The legal description challenged by Prospect Heights refers to a call in the description relating to the “west line of the east half of the northeast quarter of the southeast quarter of Section 20.” The following language also appears following the above in the legal description on the plat of annexation “(being also the east line of the following subdivision, Cammie-Lee Subdivision Unit Two).” An examination of the plat of annexation shows clearly that the boundary of the property annexed extends to the east line of the Cammie-Lee Subdivision Unit Two.

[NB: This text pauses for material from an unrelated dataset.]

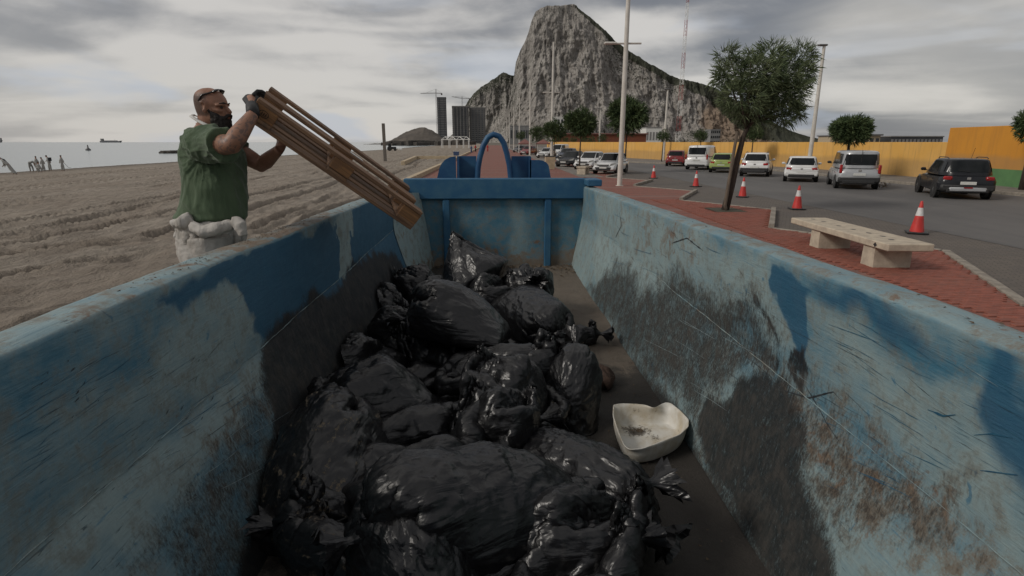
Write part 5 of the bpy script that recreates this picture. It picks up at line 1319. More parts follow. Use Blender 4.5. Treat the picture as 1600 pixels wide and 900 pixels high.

The defect in the legal description was an obvious or patent defect which was corrected by the true and accurate map attached to the ordinance when recorded. The inaccuracies alleged are not such that the public and the affected property owners would not be fairly apprised of the territory that was to be annexed (cf. People ex rel. County of St. Clair v. City of Belleville (1981), 84 Ill. 2d 1, 9-10, 417 N.E.2d 125), nor is there an ambiguity or vagueness too great to allow the petition to stand (cf. In re Annexation to Village of Green Oaks (1978), 58 Ill. App. 3d 842, 845, 374 N.E.2d 854, appeal denied sub nom. Graham v. Chicago Title & Trust Co. (1978), 71 Ill. 2d 608). Accordingly, we find that the legal description in the Arlington Heights ordinance No. 81 — 150 is not materially defective and the ordinance is valid.

For the foregoing reasons we reverse the decision of the circuit court of Cook County granting the judgment of ouster and dismissing the counterclaim in quo warranto.

Judgment reversed.

CAMPBELL, P.J., and QUINLAN, J., concur.